Ok .. if you like to do the problem thats ok .. but i personally have to back out of this rabbit hole!

My brain can no longer follow it well enough to implement anything useful (!) .. so i need to wipe my brain slate, and solve my design in a different way ..  while avoiding this particular route!  .. ok.. thx for indulging tho!

[Qie Niangao]

The graphic confuses me -- I just cannot figure out what you're trying to do, and it now appears you've moved on to a different approach (which may be wise anyway, depending on the actual underlying objective).

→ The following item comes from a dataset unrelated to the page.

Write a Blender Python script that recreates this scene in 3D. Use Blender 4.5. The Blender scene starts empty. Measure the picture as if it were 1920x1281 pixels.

But for completeness, there's no mystery in the numbers shown in that graphic. Below is a little script that generates those numbers, as expected. 

vector CHILD_POS = <0.13972, -0.25801, 0.79175>;rotation CHILD_ROT = <-0.26105, -0.46572, -0.22815, 0.81419>;default{    state_entry()    {        /*        // In root of 2-prim linkset, replicate the orientation in the graphic        llSetLinkPrimitiveParams(2,             [ PRIM_POS_LOCAL, CHILD_POS            , PRIM_ROT_LOCAL, CHILD_ROT            ]);        */        rotation inverseChildRot = ZERO_ROTATION / CHILD_ROT;        llOwnerSay("\nInverse Pos = "+(string)(ZERO_VECTOR - (CHILD_POS * inverseChildRot))            +"\nInverse Rot = "+(string)inverseChildRot);    }}

Now I'm the worst possible choice for explaining stuff, but hopefully that script will help.

One inverts a rotation by dividing the ZERO_ROTATION by it. ("Dividing" is short-hand for "applying the '/' operator; one must never assume that all properties of those operators apply to quaternions as they do to real numbers.)

And because you're switching to the child's coordinate system, you'll need to express the root's position by inverting (subtracting from ZERO_VECTOR) that child's offset from the root rotated by that inverted rotation.

I'm pretty sure this all helps not one whit, so just attribute this post to a spell of OCD.

[Beowulf Zessinthal]

You have it! Thanks!

.. you and your ilk are amazing to have around.

I know partially some of the things you described, but trying to keep it in my head and derive the correct permutation of the formula was too much for me!

OK .. thanks so much Qie Dirac (!) .. the inverse calc is correct, now i will see if it can sort out my problem (!)